Description
Entanglement Control and Transfer: From Strong Coupling to Spontaneous Decay
We theoretically investigate how phase-locked laser pulses can generate, control, and transfer quantum entanglement in photoionization. Recent XUV free-electron laser experiments have enabled access to strong-field dynamics in this regime [1]. Ionization followed by laser-driven coupling between ionic states induces Rabi oscillations and a characteristic splitting of the photoelectron spectrum [2], which reflects ion–electron entanglement arising from phase correlations in the ionic superposition.

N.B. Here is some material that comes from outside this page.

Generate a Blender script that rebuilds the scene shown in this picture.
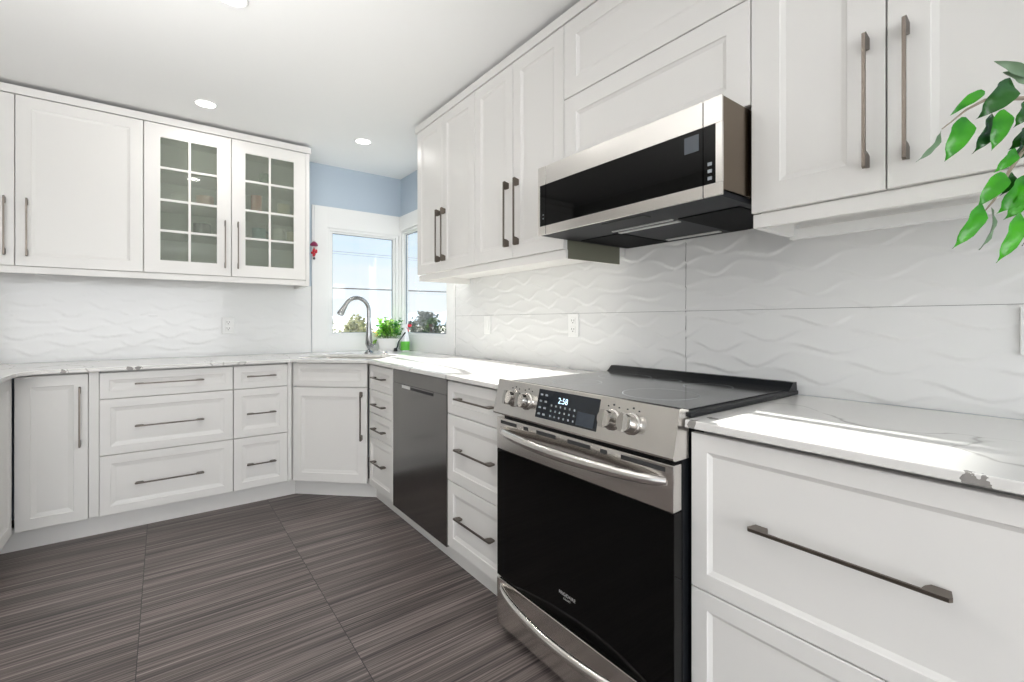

By controlling the phase of the pulse sequence with attosecond precision, we demonstrate control over both the generation and manifestation of this entanglement [3]. In-phase pulses yield overlapping spectra with phase-dependent correlations while out-of-phase pulses produce non-overlapping spectra. In the latter case, the entanglement is encoded in the amplitudes of the wave function and can be detected via coincidence measurements [4]. We quantify this amplitude entanglement. Furthermore, we show that the phase relation determines the entanglement generated by the second pulse.
We show that spontaneous emission transfers the entanglement from the ion–electron system to the electron–photon system, with transient multipartite entanglement [5]. These results establish a route to coherently shape entanglement in photoionization and open new possibilities for accessing and controlling quantum correlations in systems where measurements are intrinsically basis constrained.
References
[1] Nandi S. et al., Nature 608, 488–493 (2022).
[2] Nandi S.; Stenquist A. et al., Sci. Adv. 10, eado0668 (2024 ).
[3] Stenquist A.; Dahlström J. M., Phys. Rev. Research 7, 013270 (2025).
[4] Stenquist A.; Dahlström J. M., Manuscript in review.
[5] Stenquist A. et al., Rep. Prog. Phys. 88, 080502 (2025).